I'm not going to publish my submissions for Urban Trees. The first presentation I did was so awful. I got a D and was asked to resubmit. I had completely misinterpreted the brief and thought that so long as I used Sketch-up, (I had never used it before!) and stuck in a few photoshop trees that would do. Oh dear. The thing is that they just didn't really like the concept of planting trees in front of St. Pauls Covent Garden. When I represented, Grant, Simon and Ben had to crit me and gave me a really hard time. It was deserved and left me feeling like I would never get anything right! However, nice Benz put me in for a pass for trying.
The next was Noise Pollution. The above shows one of the before and after sketch designs. Although there isn't really room at Blackfriars embankment for this installation I got a pass. The funny thing is through, that although I used Sketch-up in all 4 Urban Theme presentations, my best illustrations were when I just stuck to good old photoshop. You find a style that works and stick.
However, I think my visual looks like an illustration from an 1960's Ladybird factual book and not at all contemporary.

September 2011 Wood Wharf


Talk about backtracking with this, but I need to get up to speed. The first task for the MA/Diploma students was to create a design for Wood Wharf and come up with a quick concept. We all seemed to be flummoxed. I presented the following a week later which Tom Turner quite rightly said,' Looks like Skegness!', It was such rubbish!
The competition, run by the Landscape Institute for all UK students was eventually won by Aleck and Danny on our course. Quite rightly so, brilliant work and look forward to seeing something a bit like their final design on the Wharf this Summer. I never actually entered the real competition but probably should have found the time to send something in. I must remember to enter all competitions from now on. Although, when I told my husband about the prize being an internship for a few weeks, (Plus the cash and prestige), he said I wouldn't have had time to do that anyway. Also, have remembered how to deal with the picture quality now.

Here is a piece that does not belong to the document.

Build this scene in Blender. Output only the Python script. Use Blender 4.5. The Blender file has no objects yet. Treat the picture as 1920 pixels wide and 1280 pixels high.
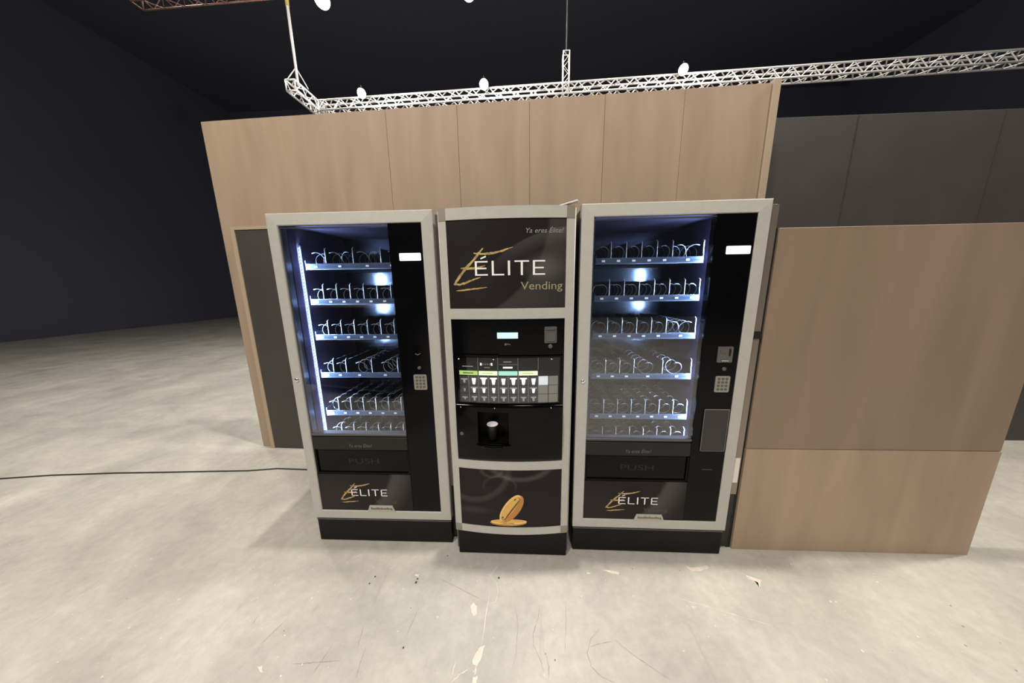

Must remember to chose the size and position before I upload.

Last Term




Just to update on where I got to at the end of my degree in summer 2010. I was so exhausted and that's when the Blog got neglected. Here's some of Farindons Estate.
The main problem with all this is the quality of these sections. I have condensed the file sizes for upload speed but you can barely see them. Feels like years ago that I did these now, but that's cos it was. ......Later.....I know why I didn't like this blogg stuff before. I thought that everything that went in couldn't be edited. Has it changed? I thought it was a bit like sending those drunken e-mails or texts which you regret in the morning. There's an app for that now. It's called 'The morning after'. So long as your messages haven't been opened they can be deleted forever. Might have to get it in case I need it one day!

Back on the Blogg!

I can't believe I completely let this one go at the end of Summer 2010. Now well into the second semester of my Diploma Course at Greenwich, (The course that I thought I would never have the guts to do) - a what a great time we are having? Despite the hard work, still managaging to fit in family/ running home and a very healthy social life! I do think that maybe not for long. We are always being encouraged to blog and I always think that I don't have the time. Well, with a shiny new smart phone I have no excuses.
The amount of time I waste texting and mailing friends while I'm working, just to get a bit of love and support and I should be doing this instead.
A big thank you to truely inspirational Grant with whom we have a bit of a mutual appreciation society - however, I know I'm not the only one! Last evening, he just told me that he uses his just to vent is spleen, so to speak. This is what I shall be doing and it's great to see a live record of how the work has improved across the months. It won't be all about landscape, but other things too - but in my mind, they are all connected anyway.